Cette question interpelle chacun de nous. C’est une des questions que j’ai voulu affronter dans mon livre Dov’è Dio? La fede cristiana al tempo della grande incertezza [Où est Dieu ? La foi chrétienne au temps de la grande incertitude] (paru en italien chez Piemme). Nous savons tous que le monde a changé au point que les solutions du passé ne sont plus nécessairement valables pour répondre aux situations actuelles. Au cours de mes voyages dans le monde entier, j’ai eu la possibilité de rencontrer de nombreuses personnes (de religions et de cultures différentes) qui sont à la recherche d’interlocuteurs pour échanger sur leurs interrogations et leurs inquiétudes quant à l’avenir, et qui se demandent d’où partir. La situation dans laquelle nous sommes peut être une grande occasion, comme nous le rappelle Hannah Arendt : « Une crise nous oblige à revenir aux questions elles-mêmes et requiert de nous des réponses, nouvelles ou anciennes, mais en tout cas des jugements directs ».
Quelle contribution le christianisme peut-il apporter ? Avant tout, il peut favoriser la présence d’espaces de liberté dans lesquels partager des expériences différentes de la vie.
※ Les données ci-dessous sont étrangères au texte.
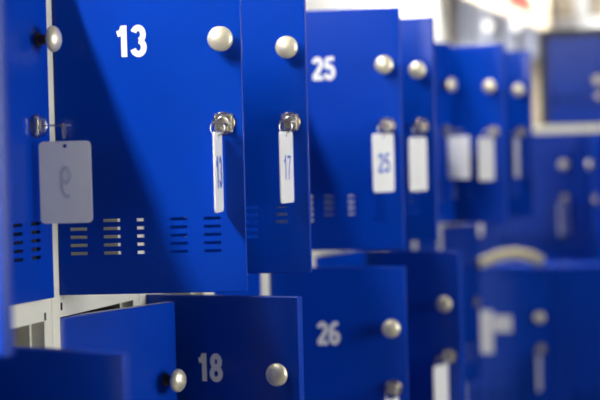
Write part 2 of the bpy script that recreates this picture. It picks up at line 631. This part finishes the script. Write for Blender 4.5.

Il y a peu de temps, un homme politique de gauche nous disait : « Je ferai tout pour que vous puissiez continuer à exister, avec vos différences, parce que c’est le seul lieu où je me sens aimé ». Et un terroriste repenti nous demandait : « Permettez-moi de rester avec vous car, pour la première fois dans ma vie, la possibilité du Mystère s’est ouverte pour moi ». Qu’ont vu ces deux personnes non croyantes, pour ressentir le désir de passer du temps avec des chrétiens ?
La possibilité pour les chrétiens de contribuer de façon originale à sortir de la confusion dépend du témoignage de la foi dans sa véritable nature. Pas un jour ne passe sans que le pape François nous le rappelle, par ses gestes comme par ses paroles. C’est pourquoi il cite souvent une phrase de son prédécesseur : « À l’origine du fait d’être chrétien, il n’y a pas une décision éthique ou une grande idée, mais la rencontre avec un évènement, avec une Personne, qui donne à la vie un nouvel horizon et par là son orientation décisive » (Benoît XVI).
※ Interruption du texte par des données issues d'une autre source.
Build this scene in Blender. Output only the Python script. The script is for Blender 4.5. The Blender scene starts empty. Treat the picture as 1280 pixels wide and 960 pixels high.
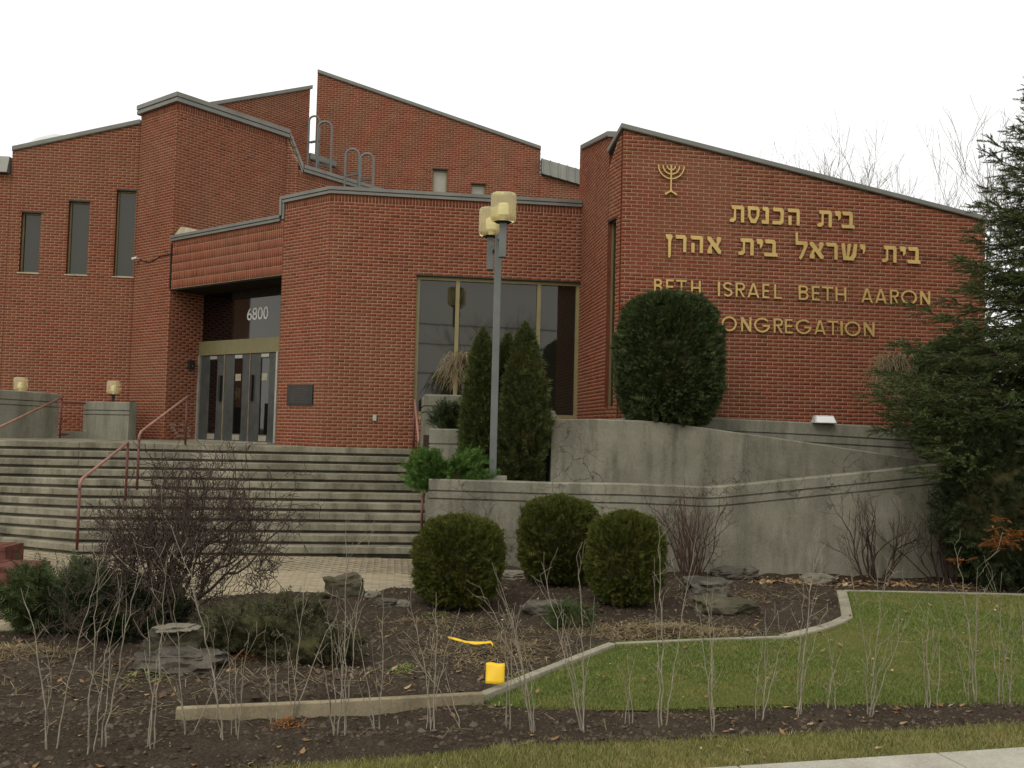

Le christianisme n’est pas avant tout une morale ou une doctrine, mais un évènement de vie, l’expérience d’une humanité nouvelle découverte dans les circonstances ordinaires. Dans la société « liquide », précisément dans ce monde que beaucoup ne comprennent plus, il y a des personnes dont la vie suscite une curiosité étrange, au point de fasciner et de provoquer un intérêt nouveau pour quelque chose qui semblait être une relique du passé, quelque chose d’inutile pour la vie : la foi.
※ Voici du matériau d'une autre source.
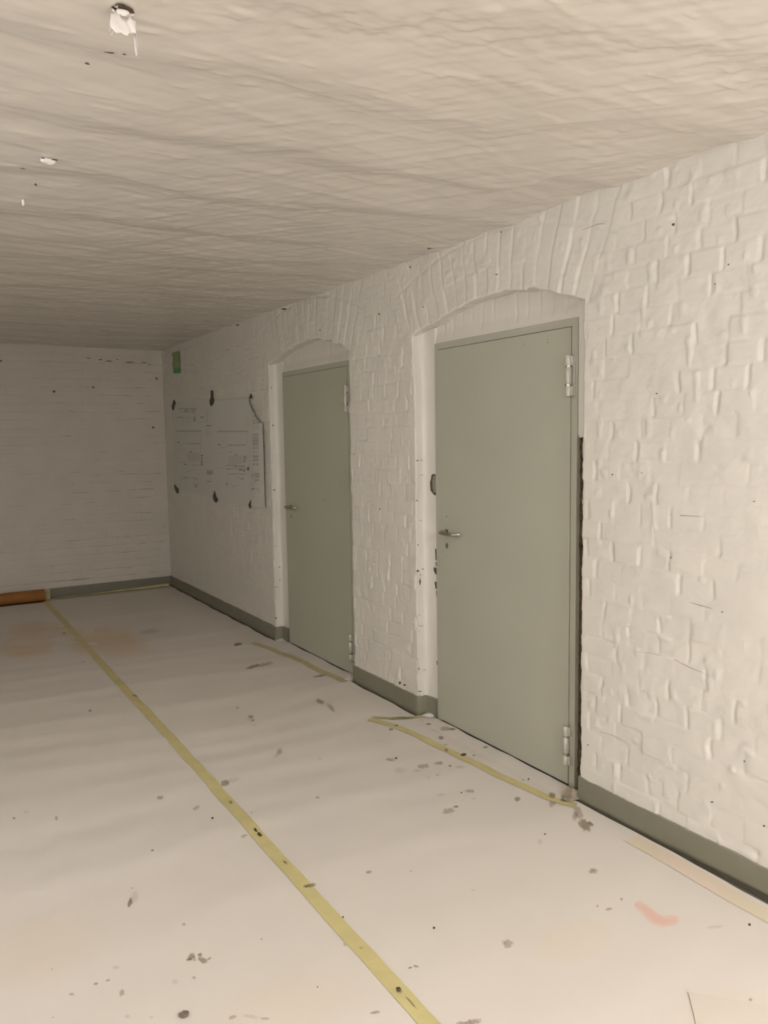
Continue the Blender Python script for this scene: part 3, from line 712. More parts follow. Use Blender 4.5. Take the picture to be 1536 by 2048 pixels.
o = sheet('floor_paper', -2.42, -1.218, -3.0, L-.13, 'white covering paper to the left of the long yellow tape', STAINS_L)
o['group'] = 'white paper sheets covering the floor'
o = sheet('floor_paper', -4.15, -2.425, -3.0, L-.13, 'white covering paper along the left side, at the very edge of the view', [])
o['group'] = 'white paper sheets covering the floor'

def ribbon(path, width, lift=.002, hf=paper_h, jag=.0012, seed=0, step=.03, mats=None, name='', mw=0):
    """a strip of tape laid over the floor"""
    P = [np.array(p, float) for p in path]; pts = []
    for a, b in zip(P[:-1], P[1:]):
        n = max(1, int(np.linalg.norm(b-a)/step)); pts += [a+(b-a)*i/n for i in range(n)]
    pts.append(P[-1]); A = np.array(pts); T = np.gradient(A, axis=0); T /= np.linalg.norm(T, axis=1)[:, None]
    Nn = np.stack([-T[:, 1], T[:, 0]], -1); s = np.cumsum(np.r_[0, np.linalg.norm(np.diff(A, axis=0), axis=1)])
    wv = np.linspace(-1, 1, 7)
    jt = np.stack([fbm(s*25, np.full_like(s, 3.0+w), 801+seed, 2)*jag*abs(w) for w in wv], 1)
    off = wv[None, :]*width/2+jt
    X = A[:, 0:1]+Nn[:, 0:1]*off; Y = A[:, 1:2]+Nn[:, 1:2]*off
    Z = hf(np.minimum(X, -.02), Y)+lift+.0006*fbm(X*40, Y*18, 811+seed, 2)
    m = MB(); m.grid(X, Y, Z, 0, True, face=(0, 0, 1)); m.grid(X, Y, Z-.0004, 0, True, face=(0, 0, -1))
    return m

def pw(px, py, z=.006):
    p = at(px, py, 2, z); return (p[0], p[1])
# long seam tape
ys_ = np.arange(-2.9, L-.05, .12)
m = ribbon([(-1.220+.006*float(fbm(y*.8, 1, 821, 2)), y) for y in ys_], .050, seed=1)
for s in [(511, 1661, 9, 5, 'dark', 40), (519, 1669, 11, 7, 'dark', 30), (797, 1980, 11, 10, 'dark', 40), (799, 1984, 14, 12, 'grey', 0), (622, 1772, 24, 8, 'olive', -10),
          (570, 1725, 12, 5, 'olive', 40), (612, 1774, 12, 6, 'olive', 0), (822, 2006, 34, 5, 'olive', 48), (690, 1890, 10, 4, 'grey', 40), (270, 1392, 14, 4, 'brown', 20), (461, 1605, 10, 8, 'olive', 20), (722, 1897, 8, 4, 'grey', 0)]:
    decal(m, s[0], s[1], s[2]*1.4, s[3]*1.4, SI[s[4]], s[5], lift=.0024)
o = m.build('floor_tape', [M['tape']]+SETS['tape'], label='long yellow masking tape running down the middle of the paper floor', category='tape')
o['group'] = 'yellow masking tape on the floor'
# tape in front of the nearer door: long leg and short leg
m = ribbon([pw(740, 1437), pw(800, 1456), pw(900, 1503), pw(1000, 1552), pw(1100, 1597), pw(1150, 1612)], .044, lift=.0026, seed=2)
for s in [(927, 1510, 13, 6, 'dark', -10), (893, 1501, 10, 6, 'olive', 30), (1104, 1591, 16, 14, 'olive', 20), (793, 1452, 8, 4, 'olive', 0), (1128, 1602, 20, 8, 'olive', 10)]:
    decal(m, s[0], s[1], s[2]*1.3, s[3]*1.3, SI[s[4]], s[5], lift=.0030)
o = m.build('floor_tape', [M['tape']]+SETS['tape'], label='yellow masking tape strip lying in front of the nearer, larger door', category='tape'); o['group'] = 'yellow masking tape on the floor'
m = ribbon([pw(745, 1434), pw(800, 1437), pw(845, 1434), pw(872, 1431)], .030, lift=.0033, seed=3, step=.015)
for s in [(805, 1436, 60, 6, 'olive', 2), (850, 1434, 30, 8, 'olive', -6)]: decal(m, *s[:4], SI[s[4]], s[5], lift=.0037)
o = m.build('floor_tape', [M['tape_pale']]+SETS['tape_pale'], label='short dirty yellow tape piece joining the nearer door\'s tape to the pier', category='tape'); o['group'] = 'yellow masking tape on the floor'
m = ribbon([pw(505, 1287), pw(540, 1297), pw(590, 1317), pw(640, 1341), pw(690, 1364)], .048, lift=.0026, seed=4)
o = m.build('floor_tape', [M['tape_pale']], label='yellow masking tape strip lying in front of the farther door', category='tape'); o['group'] = 'yellow masking tape on the floor'
m = ribbon([(-1.13, L-.055), (-.7, L-.05), (-.35, L-.045), (-.03, L-.04)], .07, lift=.003, seed=5)
# it climbs a little up the baseboard
X = np.array([np.linspace(-1.13, -.03, 30)]*2); zt = .010+.022*(X[0]+1.13)/1.1+.004*fbm(X[0]*6, 1, 831, 2)
m.grid(X, np.array([[L-.018]*30, [L-.0135]*30]), np.array([[.008]*30, zt]), 0, True, face=(0, -1, 0))
o = m.build('floor_tape', [M['tape_pale']], label='pale yellow tape along the foot of the end wall', category='tape'); o['group'] = 'yellow masking tape on the floor'
# vertical bit by the roll
m = MB(); zz = np.array([.02, .05, .08, .104, .108]); yv = np.array([L-.020, L-.0155, L-.0145, L-.0140, L-.004])
zz = np.concatenate([[.0085, .009], zz]); yv = np.concatenate([[L-.10, L-.03], yv])
X, K = np.meshgrid(np.array([-1.212, -1.19, -1.165]), np.arange(len(zz)))
X = X + (K < 2)*np.array([[-.02, 0, 0]])*1.0
m.grid(X, yv[K], zz[K], 0, True, face=(0, -1, .3))
o = m.build('floor_tape', [M['tape_pale']], label='short upright yellow tape over the baseboard at the end of the brown roll', category='tape'); o['group'] = 'yellow masking tape on the floor'
# translucent strip at the near right edge
pts = [(-.068-.016*float(sst(1.95, 1.35, y)), y) for y in np.arange(1.0, 1.93, .04)]
m = ribbon(pts, .070, lift=.0016, seed=6)
o = m.build('floor_tape', [M['tape_clear']], label='pale peach-yellow tape along the paper edge below the wall, near right', category='tape')
# slanting offcut at the lower right corner
m = MB(); q = [pw(1376, 1985), pw(1440, 1998), pw(1536, 2013), pw(1700, 2040), pw(1700, 2300), pw(1440, 2300), pw(1400, 2110), pw(1390, 2040)]
V = [(a, b, float(paper_h(a, b))+.0035) for a, b in q]; n = len(V)
m.add(V+[(a, b, c-.0012) for a, b, c in V], [tuple(range(n))[::-1], tuple(range(n, 2*n))]+[(i, (i+1) % n, (i+1) % n+n, i+n) for i in range(n)], 0)
M['tanpaper'] = mat('tan_tinted_paper', (.76, .69, .59), .62, var=.05, vscale=5, bump=.2, bscale=14, bdist=.002)
o = m.build('paper_offcut', [M['tanpaper']], label='loose tan paper piece lying over the white paper, bottom right corner', category='paper piece')
# threshold pieces reaching under the doors
for k, (lb) in enumerate(['white paper strip in the threshold of the nearer, larger door', 'white paper strip in the threshold of the farther door']):
    o_ = OPEN[k]; m = MB()
    ys = np.linspace(o_['n']+.012, o_['f']-.014, 60); xs = np.linspace(-.06, .052, 10)
    X, Y = np.meshgrid(xs, ys); X = X + (np.clip((Y-o_['ff'])/.08, 0, 1)*-.004)
    Z = paper_h(np.minimum(X, -.05), Y)+.0016+.0008*fbm(X*12, Y*12, 841, 2)
    m.grid(X, Y, Z, 0, True, face=(0, 0, 1)); m.grid(X, Y, Z-.001, 0, True, face=(0, 0, -1))
    if k == 0:
        for s in [(890, 1458, 34, 14, 'grey', 12), (905, 1459, 22, 6, 'olive', 8), (882, 1475, 16, 10, 'olive', 0), (891, 1488, 14, 5, 'grey', 0), (971, 1494, 16, 6, 'olive', 0), (857, 1448, 16, 6, 'olive', 0), (1057, 1558, 5, 5, 'dark', 0), (948, 1510, 10, 4, 'olive', 0), (1046, 1560, 8, 4, 'olive', 0)]:
            c = at(s[0], s[1], 2, .009)
            ea = at(s[0]+s[2]/2, s[1], 2, .009)-c; eb = at(s[0], s[1]+s[3]/2, 2, .009)-c
            u = np.linspace(-1, 1, 7); U, V_ = np.meshgrid(u, u); Xs = c[0]+U*ea[0]+V_*eb[0]; Ys = c[1]+U*ea[1]+V_*eb[1]
            Xs = np.clip(Xs, -.2, .05)
            m.grid(Xs, Ys, paper_h(np.minimum(Xs, -.05), Ys)+.0032, SI[s[4]], True, uv=np.stack([U, V_], -1).reshape(-1, 2), face=(0, 0, 1))
    ob = m.build('threshold_paper', [M['paper']]+SETS['paper'], label=lb, category='floor paper')

# torn flaps of paper in the niche corners
def flap(name, pts, m_, label, cat, thick=.0008):
    """pts: (px, py, height) -> point on the plane z=height"""
    V = []
    for px, py, z in pts:
        p = at(px, py, 2, z); V.append(Vector(p))
    c = sum(V, Vector())/len(V); c.z += .004
    bm_ = bmesh.new(); vs = [bm_.verts.new(v) for v in V]; cv = bm_.verts.new(c)
    for i in range(len(vs)): bm_.faces.new((vs[i], vs[(i+1) % len(vs)], cv))
    bmesh.ops.subdivide_edges(bm_, edges=bm_.edges[:], cuts=2, use_grid_fill=True)
    for v in bm_.verts: v.co.z += .0012*math.sin(v.co.x*160+v.co.y*90)
    bmesh.ops.recalc_face_normals(bm_, faces=bm_.faces[:])
    mm = MB(); mm.bm(bm_, 0, False); o = mm.build(name, [m_], label=label, category=cat)
    recenter(o); sol = o.modifiers.new('thickness', 'SOLIDIFY'); sol.thickness = thick
    return o
flap('torn_paper', [(549, 1279.5, .012), (557, 1273, .02), (564, 1270, .03), (570, 1275, .022), (577, 1277, .014), (577, 1281, .012), (560, 1282, .012)], M['paper2'],
     'small torn white paper flap in the far corner of the farther door niche', 'paper scrap')
flap('torn_paper', [(688, 1359, .013), (692, 1352, .016), (700, 1344.5, .026), (707, 1350, .020), (707, 1358, .013), (697, 1360.5, .012)], M['paper2'],
     'small folded white paper flap at the near corner of the farther door', 'paper scrap')
flap('torn_paper', [(843, 1431, .012), (853, 1426, .02), (861.5, 1424, .026), (866, 1428, .022), (872, 1433, .013), (858, 1435, .012)], M['paper2'],
     'small torn white paper flap in the far corner of the nearer door niche', 'paper scrap')
flap('crumpled_tape', [(1124, 1588, .014), (1131, 1580, .026), (1138, 1573, .035), (1147, 1577, .042), (1158, 1581, .040), (1162, 1592, .022), (1160, 1598, .016), (1148, 1600, .014), (1140, 1604, .013), (1126, 1599, .012)],
     M['scrap'], 'crumpled dirty masking tape wad at the hinge-side foot of the nearer door', 'tape', .0012)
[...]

Malheureusement, beaucoup ont rencontré, ou rencontrent encore, un christianisme réduit à une série d’interdits ou d’idées abstraites. Qui peut-il intéresser, s’il ne sert pas à affronter la vie « qui coupe les jambes » (C. Pavese) ? Pour cette raison, lorsqu’on rencontre des personnes qui incarnent la foi dans les circonstances quotidiennes, lorsqu’on voit que celle-ci est pertinente pour les exigences de la vie, à ce moment-là on expérimente sa force d’attraction.
Ainsi, ces formes qui étaient vides se remplissent de vie et les valeurs redeviennent réelles et concrètes, quelque chose qui fait vivre. Le christianisme se produit à nouveau, comme lorsque les gens rencontraient Jésus sur les routes de la Galilée. Pourquoi ces personnes ont-elles cru ? « Les gens ont cru à cause de ce que le Christ était. Ils ont cru à cause d’une présence […] avec un visage précis, une présence à la parole dense, donc riche de propositions, de sens » (L. Giussani).

Sans la rencontre avec cette « présence », imprévue et imprévisible, le christianisme n’aurait pas pu toucher la vie des personnes. Il n’aurait pas non plus traversé les siècles pour arriver jusqu’à nous, s’il n’y avait pas eu des hommes et des femmes qui en ont témoigné comme d’une présence réelle, visible et tangible. C’est pourquoi le chrétien regarde plein d’espoir vers l’avenir, avec un regard nouveau qu’aucune confusion et aucun pouvoir ne peuvent obscurcir.